* START Raw data *

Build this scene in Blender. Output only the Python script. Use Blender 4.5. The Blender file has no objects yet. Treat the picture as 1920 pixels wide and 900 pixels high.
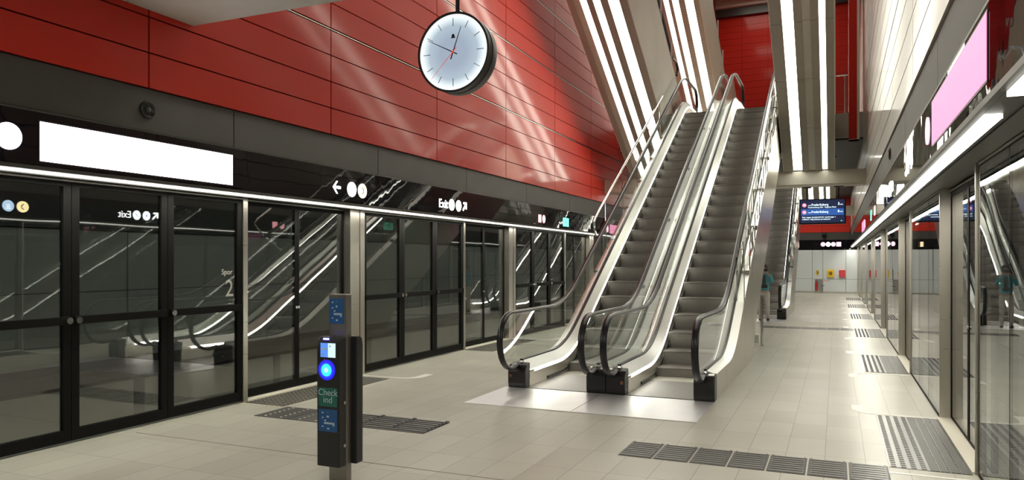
import bpy, math, random
from mathutils import Matrix, Vector
random.seed(4)
S = bpy.context.scene
COL = S.collection
R = math.radians
PI = math.pi

# ------------------------------------------------------------------ camera
FPX = 1392.0
cam_d = bpy.data.cameras.new('camera'); cam = bpy.data.objects.new('camera', cam_d); COL.objects.link(cam)
cam.location = (0, 0, 1.6); cam.rotation_euler = (R(90), 0, R(23.6))
cam_d.sensor_width = 36; cam_d.lens = FPX / 1920 * 36; cam_d.shift_y = 40 / 1920
cam_d.clip_start = .05; cam_d.clip_end = 200
S.camera = cam
# ------------------------------------------------------------------ world, exposure
W = bpy.data.worlds.new('world'); S.world = W; W.use_nodes = True
W.node_tree.nodes['Background'].inputs[0].default_value = (.8, .9, 1, 1)
W.node_tree.nodes['Background'].inputs[1].default_value = .05
S.view_settings.view_transform = 'Standard'; S.view_settings.look = 'None'
S.view_settings.exposure = 0.14; S.view_settings.gamma = 1.0; S.view_settings.use_curve_mapping = False
cy = S.cycles
cy.use_denoising = True
cy.max_bounces = 12; cy.diffuse_bounces = 5; cy.glossy_bounces = 7; cy.transmission_bounces = 6
cy.transparent_max_bounces = 40
cy.sample_clamp_indirect = 8.0; cy.caustics_reflective = False; cy.caustics_refractive = False
STRIP_L = 38.0       # platform edge strip lights
UNDER_L = 9.0       # strips under the upper escalators
SKIRT_L = 14.0        # strips in the escalator skirts
FILL_W = 90.0        # each fill lamp bank added in the hall ceiling

# ------------------------------------------------------------------ materials
def new_mat(name):
    m = bpy.data.materials.new(name); m.use_nodes = True
    nt = m.node_tree
    return m, nt, nt.nodes['Principled BSDF']

def mat(name, col, rough=.5, metal=0.0, coat=0.0, coat_rough=.05, spec=.5, vary=0.0, vscale=6.0, bump=0.0, bscale=30.0, coat_ior=1.5):
    m, nt, b = new_mat(name)
    b.inputs['Base Color'].default_value = (*col, 1); b.inputs['Roughness'].default_value = rough
    b.inputs['Metallic'].default_value = metal; b.inputs['Specular IOR Level'].default_value = spec
    b.inputs['Coat Weight'].default_value = coat; b.inputs['Coat Roughness'].default_value = coat_rough
    b.inputs['Coat IOR'].default_value = coat_ior
    if vary or bump:
        tc = nt.nodes.new('ShaderNodeTexCoord')
        n = nt.nodes.new('ShaderNodeTexNoise'); n.inputs['Scale'].default_value = vscale; n.inputs['Detail'].default_value = 6
        nt.links.new(tc.outputs['Object'], n.inputs['Vector'])
        if vary:
            mr = nt.nodes.new('ShaderNodeMapRange'); mr.inputs[3].default_value = 1 - vary; mr.inputs[4].default_value = 1 + vary
            nt.links.new(n.outputs['Fac'], mr.inputs[0])
            mx = nt.nodes.new('ShaderNodeVectorMath'); mx.operation = 'SCALE'; mx.inputs[0].default_value = col
            nt.links.new(mr.outputs[0], mx.inputs['Scale']); nt.links.new(mx.outputs[0], b.inputs['Base Color'])
        if bump:
            n2 = nt.nodes.new('ShaderNodeTexNoise'); n2.inputs['Scale'].default_value = bscale; n2.inputs['Detail'].default_value = 3
            nt.links.new(tc.outputs['Object'], n2.inputs['Vector'])
            bp = nt.nodes.new('ShaderNodeBump'); bp.inputs['Distance'].default_value = bump
            nt.links.new(n2.outputs['Fac'], bp.inputs['Height']); nt.links.new(bp.outputs[0], b.inputs['Normal'])
            nt.links.new(bp.outputs[0], b.inputs['Coat Normal'])
    return m

def emit(name, col, strength, base=.03):
    m, nt, b = new_mat(name)
    b.inputs['Base Color'].default_value = (base, base, base, 1)
    b.inputs['Emission Color'].default_value = (*col, 1); b.inputs['Emission Strength'].default_value = strength
    return m

def glass(name, tint, r0, rough=0.0, wave=0.0, wscale=1.0):
    """a thin clear sheet: Schlick reflection over a tinted transparent body"""
    m = bpy.data.materials.new(name); m.use_nodes = True; nt = m.node_tree; nt.nodes.clear()
    N = nt.nodes.new; L = nt.links.new
    out = N('ShaderNodeOutputMaterial'); mix = N('ShaderNodeMixShader'); tr = N('ShaderNodeBsdfTransparent'); gl = N('ShaderNodeBsdfGlossy')
    tr.inputs[0].default_value = (*tint, 1); gl.inputs['Color'].default_value = (1, 1, 1, 1); gl.inputs['Roughness'].default_value = rough
    geo = N('ShaderNodeNewGeometry'); d = N('ShaderNodeVectorMath'); d.operation = 'DOT_PRODUCT'
    L(geo.outputs['Incoming'], d.inputs[0]); L(geo.outputs['Normal'], d.inputs[1])
    a = N('ShaderNodeMath'); a.operation = 'ABSOLUTE'; L(d.outputs['Value'], a.inputs[0])
    s = N('ShaderNodeMath'); s.operation = 'SUBTRACT'; s.inputs[0].default_value = 1; L(a.outputs[0], s.inputs[1])
    p = N('ShaderNodeMath'); p.operation = 'POWER'; p.inputs[1].default_value = 5; L(s.outputs[0], p.inputs[0])
    mr = N('ShaderNodeMapRange'); mr.inputs[3].default_value = r0; mr.inputs[4].default_value = 1; L(p.outputs[0], mr.inputs[0])
    L(mr.outputs[0], mix.inputs[0]); L(tr.outputs[0], mix.inputs[1]); L(gl.outputs[0], mix.inputs[2]); L(mix.outputs[0], out.inputs[0])
    if wave:
        tc = N('ShaderNodeTexCoord'); n = N('ShaderNodeTexNoise'); n.inputs['Scale'].default_value = wscale; n.inputs['Detail'].default_value = 1
        L(tc.outputs['Object'], n.inputs['Vector'])
        bp = N('ShaderNodeBump'); bp.inputs['Distance'].default_value = wave; L(n.outputs['Fac'], bp.inputs['Height'])
        L(bp.outputs[0], gl.inputs['Normal'])
    return m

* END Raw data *

*What to do*
Copy every line of the data word for word, omitting the images.

*Reply*
Build this scene in Blender. Output only the Python script. Use Blender 4.5. The Blender file has no objects yet. Treat the picture as 1920 pixels wide and 900 pixels high.
import bpy, math, random
from mathutils import Matrix, Vector
random.seed(4)
S = bpy.context.scene
COL = S.collection
R = math.radians
PI = math.pi

# ------------------------------------------------------------------ camera
FPX = 1392.0
cam_d = bpy.data.cameras.new('camera'); cam = bpy.data.objects.new('camera', cam_d); COL.objects.link(cam)
cam.location = (0, 0, 1.6); cam.rotation_euler = (R(90), 0, R(23.6))
cam_d.sensor_width = 36; cam_d.lens = FPX / 1920 * 36; cam_d.shift_y = 40 / 1920
cam_d.clip_start = .05; cam_d.clip_end = 200
S.camera = cam
# ------------------------------------------------------------------ world, exposure
W = bpy.data.worlds.new('world'); S.world = W; W.use_nodes = True
W.node_tree.nodes['Background'].inputs[0].default_value = (.8, .9, 1, 1)
W.node_tree.nodes['Background'].inputs[1].default_value = .05
S.view_settings.view_transform = 'Standard'; S.view_settings.look = 'None'
S.view_settings.exposure = 0.14; S.view_settings.gamma = 1.0; S.view_settings.use_curve_mapping = False
cy = S.cycles
cy.use_denoising = True
cy.max_bounces = 12; cy.diffuse_bounces = 5; cy.glossy_bounces = 7; cy.transmission_bounces = 6
cy.transparent_max_bounces = 40
cy.sample_clamp_indirect = 8.0; cy.caustics_reflective = False; cy.caustics_refractive = False
STRIP_L = 38.0       # platform edge strip lights
UNDER_L = 9.0       # strips under the upper escalators
SKIRT_L = 14.0        # strips in the escalator skirts
FILL_W = 90.0        # each fill lamp bank added in the hall ceiling

# ------------------------------------------------------------------ materials
def new_mat(name):
    m = bpy.data.materials.new(name); m.use_nodes = True
    nt = m.node_tree
    return m, nt, nt.nodes['Principled BSDF']

def mat(name, col, rough=.5, metal=0.0, coat=0.0, coat_rough=.05, spec=.5, vary=0.0, vscale=6.0, bump=0.0, bscale=30.0, coat_ior=1.5):
    m, nt, b = new_mat(name)
    b.inputs['Base Color'].default_value = (*col, 1); b.inputs['Roughness'].default_value = rough
    b.inputs['Metallic'].default_value = metal; b.inputs['Specular IOR Level'].default_value = spec
    b.inputs['Coat Weight'].default_value = coat; b.inputs['Coat Roughness'].default_value = coat_rough
    b.inputs['Coat IOR'].default_value = coat_ior
    if vary or bump:
        tc = nt.nodes.new('ShaderNodeTexCoord')
        n = nt.nodes.new('ShaderNodeTexNoise'); n.inputs['Scale'].default_value = vscale; n.inputs['Detail'].default_value = 6
        nt.links.new(tc.outputs['Object'], n.inputs['Vector'])
        if vary:
            mr = nt.nodes.new('ShaderNodeMapRange'); mr.inputs[3].default_value = 1 - vary; mr.inputs[4].default_value = 1 + vary
            nt.links.new(n.outputs['Fac'], mr.inputs[0])
            mx = nt.nodes.new('ShaderNodeVectorMath'); mx.operation = 'SCALE'; mx.inputs[0].default_value = col
            nt.links.new(mr.outputs[0], mx.inputs['Scale']); nt.links.new(mx.outputs[0], b.inputs['Base Color'])
        if bump:
            n2 = nt.nodes.new('ShaderNodeTexNoise'); n2.inputs['Scale'].default_value = bscale; n2.inputs['Detail'].default_value = 3
            nt.links.new(tc.outputs['Object'], n2.inputs['Vector'])
            bp = nt.nodes.new('ShaderNodeBump'); bp.inputs['Distance'].default_value = bump
            nt.links.new(n2.outputs['Fac'], bp.inputs['Height']); nt.links.new(bp.outputs[0], b.inputs['Normal'])
            nt.links.new(bp.outputs[0], b.inputs['Coat Normal'])
    return m

def emit(name, col, strength, base=.03):
    m, nt, b = new_mat(name)
    b.inputs['Base Color'].default_value = (base, base, base, 1)
    b.inputs['Emission Color'].default_value = (*col, 1); b.inputs['Emission Strength'].default_value = strength
    return m

def glass(name, tint, r0, rough=0.0, wave=0.0, wscale=1.0):
    """a thin clear sheet: Schlick reflection over a tinted transparent body"""
    m = bpy.data.materials.new(name); m.use_nodes = True; nt = m.node_tree; nt.nodes.clear()
    N = nt.nodes.new; L = nt.links.new
    out = N('ShaderNodeOutputMaterial'); mix = N('ShaderNodeMixShader'); tr = N('ShaderNodeBsdfTransparent'); gl = N('ShaderNodeBsdfGlossy')
    tr.inputs[0].default_value = (*tint, 1); gl.inputs['Color'].default_value = (1, 1, 1, 1); gl.inputs['Roughness'].default_value = rough
    geo = N('ShaderNodeNewGeometry'); d = N('ShaderNodeVectorMath'); d.operation = 'DOT_PRODUCT'
    L(geo.outputs['Incoming'], d.inputs[0]); L(geo.outputs['Normal'], d.inputs[1])
    a = N('ShaderNodeMath'); a.operation = 'ABSOLUTE'; L(d.outputs['Value'], a.inputs[0])
    s = N('ShaderNodeMath'); s.operation = 'SUBTRACT'; s.inputs[0].default_value = 1; L(a.outputs[0], s.inputs[1])
    p = N('ShaderNodeMath'); p.operation = 'POWER'; p.inputs[1].default_value = 5; L(s.outputs[0], p.inputs[0])
    mr = N('ShaderNodeMapRange'); mr.inputs[3].default_value = r0; mr.inputs[4].default_value = 1; L(p.outputs[0], mr.inputs[0])
    L(mr.outputs[0], mix.inputs[0]); L(tr.outputs[0], mix.inputs[1]); L(gl.outputs[0], mix.inputs[2]); L(mix.outputs[0], out.inputs[0])
    if wave:
        tc = N('ShaderNodeTexCoord'); n = N('ShaderNodeTexNoise'); n.inputs['Scale'].default_value = wscale; n.inputs['Detail'].default_value = 1
        L(tc.outputs['Object'], n.inputs['Vector'])
        bp = N('ShaderNodeBump'); bp.inputs['Distance'].default_value = wave; L(n.outputs['Fac'], bp.inputs['Height'])
        L(bp.outputs[0], gl.inputs['Normal'])
    return m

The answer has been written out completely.